A cidade do interior, a ponte e o suicídio. Um início com vídeos aleatórios, de certa forma estranhos, de um casal bonito que filmam um ao outro, como se quisessem capturar emoções de momentos. Logo depois aparece um menino, com ar frustrado e melancólico, e o dedo nervoso que acende-apaga constantemente uma lanterna. É assim, dessa forma nada convencional, que começa o filme brasileiro, baseado em um livro de mesmo nome, Os famosos e os duendes da morte (2009).
Passado em uma cidadezinha do interior do Rio Grande do Sul – claramente percebido nos primeiros minutos pelo forte sotaque das personagens –, a trama retrata o cotidiano dos seus moradores, com enfoque em um adolescente sem nome, mas com uma fanática adoração por Bob Dylan.
O ar bucólico da narrativa está presente durante a maior parte do longa, e o clima bastante pesado também. Durante os 101 minutos, o diretor Esmir Filho busca traduzir a vida tediosa de um jovem que vê como fuga da realidade os falecidos MSN, Fotolog e por fim, o seu blog, chamado Mr. Tambourine Man – alusão à famosa música de seu cantor preferido. Como um bom garoto conturbado, ele escreve principalmente sobre uma paixão secreta e a sua desilusão com a vida.
O amor que nutre pela bela garota de olhos azuis, a qual é irmã de seu melhor amigo e só aparece em vídeos ao lado do namorado; a morte de seu pai; os suicídios que ocorrem na cidade; e a dúvida de ir ou não ao show do ídolo. Motivos pelos quais o adolescente vive sob dilemas psicológicos. Ao longo dos acontecimentos, um trabalho de Sherlock Holmes é proposto ao público, em que os indícios de cada cena são indispensáveis para desvendar os mistérios e os porquês.
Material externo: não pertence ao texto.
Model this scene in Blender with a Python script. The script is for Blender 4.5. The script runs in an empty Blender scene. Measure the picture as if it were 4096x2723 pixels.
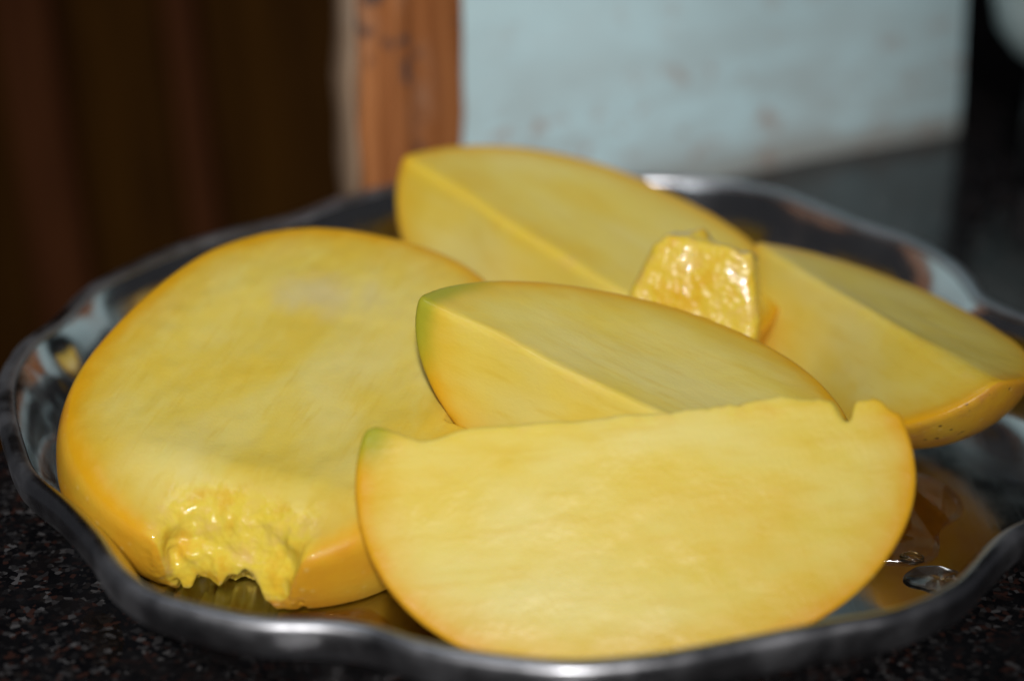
import bpy, bmesh, math, random
import numpy as np
from mathutils import Vector, Matrix

S = bpy.context.scene
COL = S.collection
R = math.radians

# ------------------------------------------------------------------ camera
cam_d = bpy.data.cameras.new('camera')
cam = bpy.data.objects.new('camera', cam_d)
COL.objects.link(cam)
cam.location = (-0.007, -0.425, 0.218)
cam.rotation_euler = (R(90 - 24.3), 0, 0)
cam_d.sensor_width = 36.0
cam_d.lens = 72.2
cam_d.clip_start = 0.01
cam_d.clip_end = 20.0
cam_d.dof.use_dof = True
cam_d.dof.focus_distance = 0.425
cam_d.dof.aperture_fstop = 5.4
S.camera = cam

# ------------------------------------------------------------------ light of a dim room + camera flash
W = bpy.data.worlds.new('World')
S.world = W
W.use_nodes = True
W.node_tree.nodes['Background'].inputs[0].default_value = (0.9, 0.92, 1.0, 1)
W.node_tree.nodes['Background'].inputs[1].default_value = 0.036


def look(o, tgt):
    d = Vector(tgt) - o.location
    o.rotation_euler = d.to_track_quat('-Z', 'Y').to_euler()


fl = bpy.data.lights.new('flash', 'SPOT')
fl.energy = 80.0
fl.color = (1.0, 0.98, 0.94)
fl.spot_size = R(22)
fl.spot_blend = 1.0
fl.shadow_soft_size = 0.055
flo = bpy.data.objects.new('flash', fl)
COL.objects.link(flo)
flo.location = (0.02, -1.22, 0.84)
look(flo, (-0.065, 0.08, 0.03))

rl = bpy.data.lights.new('room_lamp', 'AREA')
rl.shape = 'RECTANGLE'
rl.size = 0.6
rl.size_y = 0.25
rl.energy = 1.5
rl.color = (0.86, 0.94, 1.0)
rlo = bpy.data.objects.new('room_lamp', rl)
COL.objects.link(rlo)
rlo.location = (-0.25, -0.05, 1.15)
look(rlo, (0, 0.08, 0.0))

S.view_settings.view_transform = 'Standard'
S.view_settings.look = 'None'
S.view_settings.exposure = 0.0
S.view_settings.gamma = 1.0
S.render.engine = 'CYCLES'
S.cycles.use_denoising = True
S.cycles.max_bounces = 8


# ------------------------------------------------------------------ helpers
def tag(o, label=None, cat=None, group=None, kind=None):
    if label: o['label'] = label
    if cat: o['category'] = cat
    if group: o['group'] = group
    if kind: o['kind'] = kind
    return o


def empty(name, loc=(0, 0, 0)):
    o = bpy.data.objects.new(name, None)
    o.empty_display_size = 0.02
    o.location = loc
    COL.objects.link(o)
    return o


def mesh_obj(name, verts, faces, mat, parent=None, smooth=True):
    me = bpy.data.meshes.new(name)
    me.from_pydata([tuple(map(float, v)) for v in verts], [], faces)
    me.update()
    if smooth:
        me.polygons.foreach_set('use_smooth', np.ones(len(me.polygons), dtype=bool))
    if mat: me.materials.append(mat)
    o = bpy.data.objects.new(name, me)
    COL.objects.link(o)
    if parent: o.parent = parent
    return o


def bm_obj(name, bm, mat, parent=None, smooth=False):
    me = bpy.data.meshes.new(name)
    bm.normal_update()
    bm.to_mesh(me)
    bm.free()
    if smooth:
        me.polygons.foreach_set('use_smooth', np.ones(len(me.polygons), dtype=bool))
    if mat: me.materials.append(mat)
    o = bpy.data.objects.new(name, me)
    COL.objects.link(o)
    if parent: o.parent = parent
    return o


def box_bm(sx, sy, sz, bev=0.0, seg=2, at=(0, 0, 0)):
    bm = bmesh.new()
    bmesh.ops.create_cube(bm, size=1.0)
    bmesh.ops.scale(bm, vec=(sx, sy, sz), verts=bm.verts)
    bmesh.ops.translate(bm, vec=at, verts=bm.verts)
    if bev:
        bmesh.ops.bevel(bm, geom=bm.edges[:] , offset=bev, segments=seg, affect='EDGES', profile=0.5)
    return bm


class NT:
    """small wrapper to write node trees tersely"""
    def __init__(s, name):
        s.m = bpy.data.materials.new(name)
        s.m.use_nodes = True
        s.t = s.m.node_tree
        s.b = s.t.nodes['Principled BSDF']
        s.out = s.t.nodes['Material Output']

    def n(s, typ, **kw):
        nd = s.t.nodes.new(typ)
        for k, v in kw.items():
            if k.startswith('i_'):
                key = k[2:]
                key = int(key) if key.isdigit() else key.replace('_', ' ')
                s.set(nd.inputs[key], v)
            else:
                setattr(nd, k, v)
        return nd

    def set(s, inp, v):
        if isinstance(v, bpy.types.NodeSocket):
            s.t.links.new(v, inp)
        elif isinstance(v, (tuple, list)) and len(v) == 3 and inp.type == 'RGBA':
            inp.default_value = (*v, 1)
        else:
            inp.default_value = v

    def p(s, **kw):
        for k, v in kw.items():
            s.set(s.b.inputs[k.replace('_', ' ')], v)

    def ramp(s, fac, stops, interp='LINEAR'):
        r = s.n('ShaderNodeValToRGB')
        r.color_ramp.interpolation = interp
        el = r.color_ramp.elements
        while len(el) < len(stops): el.new(0.5)
        for e, (pos, c) in zip(el, stops):
            e.position = pos
            e.color = (*c, 1) if isinstance(c, (tuple, list)) else (c, c, c, 1)
        s.set(r.inputs[0], fac)
        return r.outputs[0]

    def mix(s, fac, a, b, mode='MIX'):
        m = s.n('ShaderNodeMix', data_type='RGBA', blend_type=mode)
        s.set(m.inputs[0], fac)
        s.set(m.inputs[6], a)
        s.set(m.inputs[7], b)
        return m.outputs[2]

    def math(s, op, a, b=0.0, c=0.0):
        m = s.n('ShaderNodeMath', operation=op)
        s.set(m.inputs[0], a); s.set(m.inputs[1], b); s.set(m.inputs[2], c)
        return m.outputs[0]

    def mapr(s, v, a, b, c=0.0, d=1.0, smooth=True):
        m = s.n('ShaderNodeMapRange')
        m.interpolation_type = 'SMOOTHSTEP' if smooth else 'LINEAR'
        s.set(m.inputs[0], v)
        for i, q in enumerate((a, b, c, d)): s.set(m.inputs[1 + i], q)
        return m.outputs[0]

    def noise(s, scale, detail=3.0, rough=0.5, vec=None, dist=0.0, stretch=None):
        if vec is None: vec = s.coord()
        if stretch:
            mp = s.n('ShaderNodeMapping')
            s.set(mp.inputs[0], vec)
            mp.inputs['Scale'].default_value = stretch
            vec = mp.outputs[0]
        nd = s.n('ShaderNodeTexNoise')
        s.set(nd.inputs['Vector'], vec)
        nd.inputs['Scale'].default_value = scale
        nd.inputs['Detail'].default_value = detail
        nd.inputs['Roughness'].default_value = rough
        nd.inputs['Distortion'].default_value = dist
        return nd.outputs[0]

    def coord(s, kind='Object'):
        if not hasattr(s, '_c'): s._c = s.n('ShaderNodeTexCoord')
        return s._c.outputs[kind]

    def attr(s, name):
        a = s.n('ShaderNodeAttribute', attribute_name=name)
        return a.outputs['Fac']

    def bump(s, h, strength=0.3, dist=0.001, prev=None):
        b = s.n('ShaderNodeBump')
        b.inputs['Strength'].default_value = strength
        b.inputs['Distance'].default_value = dist
        s.set(b.inputs['Height'], h)
        if prev is not None: s.set(b.inputs['Normal'], prev)
        return b.outputs[0]


# ------------------------------------------------------------------ materials
def mat_mango(name, seed=0.0, spots=0.0, sheen_patch=None):
    """flesh and skin of a ripe mango, coloured by the depth below the skin"""
    t = NT(name)
    off = t.n('ShaderNodeVectorMath', operation='ADD')
    t.set(off.inputs[0], t.coord()); off.inputs[1].default_value = (seed, seed * 0.7, seed * 1.3)
    co = off.outputs[0]
    depth = t.attr('depth')          # millimetres under the skin
    tip = t.attr('tip')              # 1 at the greenish tip end
    wet = t.attr('wet')
    n_big = t.noise(38, 3, 0.55, co, stretch=(0.55, 1, 1))
    n_mid = t.noise(120, 4, 0.6, co, stretch=(0.45, 1, 1))
    n_fine = t.noise(900, 3, 0.6, co)
    fibre = t.noise(420, 3, 0.6, co, stretch=(0.16, 1, 1))
    # flesh
    flesh = t.ramp(n_big, [(0.30, (0.70, 0.48, 0.040)), (0.48, (0.715, 0.55, 0.095)), (0.70, (0.72, 0.605, 0.20))])
    flesh = t.mix(t.mapr(n_mid, 0.42, 0.72, 0, 0.35), flesh, (0.72, 0.63, 0.19))
    flesh = t.mix(t.mapr(fibre, 0.5, 0.75, 0, 0.32), flesh, (0.64, 0.43, 0.025))
    if sheen_patch:
        mp = t.n('ShaderNodeMapping'); t.set(mp.inputs[0], t.coord())
        mp.vector_type = 'TEXTURE'
        mp.inputs['Location'].default_value = sheen_patch; mp.inputs['Scale'].default_value = (0.008, 0.014, 0.02)
        ln = t.n('ShaderNodeVectorMath', operation='LENGTH'); t.set(ln.inputs[0], mp.outputs[0])
        pm = t.mapr(t.math('ADD', ln.outputs['Value'], t.math('MULTIPLY', t.math('SUBTRACT', n_mid, 0.5), 2.2)), 0.0, 1.5, 0.55, 0.0)
        flesh = t.mix(pm, flesh, (0.54, 0.49, 0.33))  # glossy sheen on the cut face, painted in as pale grey
    d2 = t.math('ADD', depth, t.math('MULTIPLY', t.math('SUBTRACT', n_mid, 0.5), 5.0))
    under = t.mapr(d2, 0.3, 4.5, 1.0, 0.0)
    col = t.mix(t.math('MULTIPLY', t.mapr(d2, 0.5, 12.0, 1.0, 0.0), 0.75), flesh, (0.68, 0.41, 0.022))
    col = t.mix(t.math('MULTIPLY', under, 0.95), col, (0.68, 0.345, 0.008))
    # torn wet pulp is a deeper yellow, pinkish orange in places
    pulp = t.ramp(t.noise(150, 3, 0.6, co), [(0.33, (0.74, 0.43, 0.02)), (0.52, (0.78, 0.60, 0.06)), (0.74, (0.76, 0.50, 0.16))])
    col = t.mix(t.math('MULTIPLY', wet, 0.75), col, pulp)
    # skin
    skin = t.ramp(t.noise(55, 4, 0.55, co), [(0.3, (0.60, 0.255, 0.018)), (0.52, (0.68, 0.345, 0.02)), (0.72, (0.66, 0.40, 0.03))])
    vor = t.n('ShaderNodeTexVoronoi')
    t.set(vor.inputs['Vector'], co); vor.inputs['Scale'].default_value = 330
    skin = t.mix(t.mapr(vor.outputs['Distance'], 0.08, 0.25, 0.45, 0), skin, (0.72, 0.50, 0.14))
    if spots:
        v2 = t.n('ShaderNodeTexVoronoi')
        t.set(v2.inputs['Vector'], co); v2.inputs['Scale'].default_value = 420
        msk = t.math('MULTIPLY', t.mapr(v2.outputs['Distance'], 0.12, 0.30, 1, 0), t.mapr(t.noise(110, 3, 0.6, co), 0.50, 0.62))
        skin = t.mix(t.mapr(n_mid, 0.4, 0.7, 0, spots * 0.8), skin, (0.50, 0.21, 0.055))
        skin = t.mix(t.math('MULTIPLY', msk, spots), skin, (0.11, 0.045, 0.018))
    isskin = t.mapr(depth, 0.35, 0.85, 1.0, 0.0)
    col = t.mix(isskin, col, skin)
    green = t.math('MULTIPLY', tip, t.mapr(d2, 2.0, 8.0, 1, 0))
    col = t.mix(t.math('MULTIPLY', green, 0.9), col, (0.34, 0.35, 0.025))
    t.p(Base_Color=col)
    rough = t.mapr(n_mid, 0.35, 0.7, 0.30, 0.48)
    rough = t.mix(wet, rough, (0.26, 0.26, 0.26))
    rough = t.mix(isskin, rough, (0.36, 0.36, 0.36))
    t.p(Roughness=rough)
    t.p(IOR=1.38)
    t.b.inputs['Specular IOR Level'].default_value = 0.32
    t.b.inputs['Subsurface Weight'].default_value = 0.20
    t.b.inputs['Subsurface Radius'].default_value = (1.0, 0.7, 0.2)
    t.b.inputs['Subsurface Scale'].default_value = 0.0022
    t.set(t.b.inputs['Coat Weight'], t.math('MULTIPLY', wet, 0.75)); t.b.inputs['Coat Roughness'].default_value = 0.025; t.b.inputs['Coat IOR'].default_value = 1.4
    b1 = t.bump(n_fine, 0.16, 0.0005)
    b2 = t.bump(fibre, 0.09, 0.0006, b1)
    vw = t.n('ShaderNodeTexVoronoi'); t.set(vw.inputs['Vector'], co); vw.inputs['Scale'].default_value = 650
    b3 = t.n('ShaderNodeBump'); b3.inputs['Distance'].default_value = 0.0012
    t.set(b3.inputs['Strength'], t.math('MULTIPLY', wet, 0.18)); t.set(b3.inputs['Height'], vw.outputs['Distance']); t.set(b3.inputs['Normal'], b2)
    t.p(Normal=b3.outputs[0]); t.p(Coat_Normal=t.bump(t.noise(1000, 2, 0.5, co), 1.0, 0.00010))
    return t.m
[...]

Nem todas as causas dos problemas das personagens são esclarecidas, mas essa não é uma proposta central do filme – já que não é um suspense, muito menos uma aventura. Drama que é drama não é “bife cortadinho”, mas sim um belo cubo mágico para brincar.
Para alguns, os fatos em doses homeopáticas, a pouca ação e falta da linearidade da história é angustiante. E, pode deixar aquele princípio de tédio surgir. No entanto, em Os famosos e os duendes da morte, a proposta trazida pelo diretor é de uma prova sinestésica, levando quem assiste a uma psicodelia através de cores e planos de filmagem diferentes. A valorização dos sons da natureza e do dia a dia, desde o canto de pássaros até o bater de copos e talheres em uma refeição, humanizam e inserem verossimilhança à ficção. Além disso, outra peculiaridade que ajuda a adicionar o tom dramático é a grande quantidade de cenas nas quais as personagens não dialogam. Esse silêncio, contudo, não deixa um buraco na narrativa, muito pelo contrário. As emoções das personagens se tornam mais intensas pelas trocas de olhares que demoram, às vezes, 2 ou 3 minutos – o que é um tempo bem extenso para o mundo cinematográfico.
Essa estética incomum nas produções brasileiras é interessante pelo ponto de vista de redirecionamento do olhar do público. O choque de estranhamento entre os blockbusters nacionais, como Tropa de Elite e De Pernas Pro Ar, com esse cinema mais experimental chega a causar incômodo às pessoas acostumadas a narrações tradicionais.
Os famosos, precisamente Bob Dylan; e os duendes da morte, a ânsia niilista da cidadezinha que não vê uma saída da vida além do suicídio pela ponte; é bom para os que não cultivam preconceitos com propostas diferentes de cinema. Apesar de ser um pouco confuso, e de vez em quando dar aquela vontade de sacudir as personagens, a trama consegue ser bastante cativante. Não chega a ser triste, mas é inegável uma ponta de nostalgia e frustração. É como o próprio menino sem nome diz: “naquela cidade cada um sonhava em segredo”.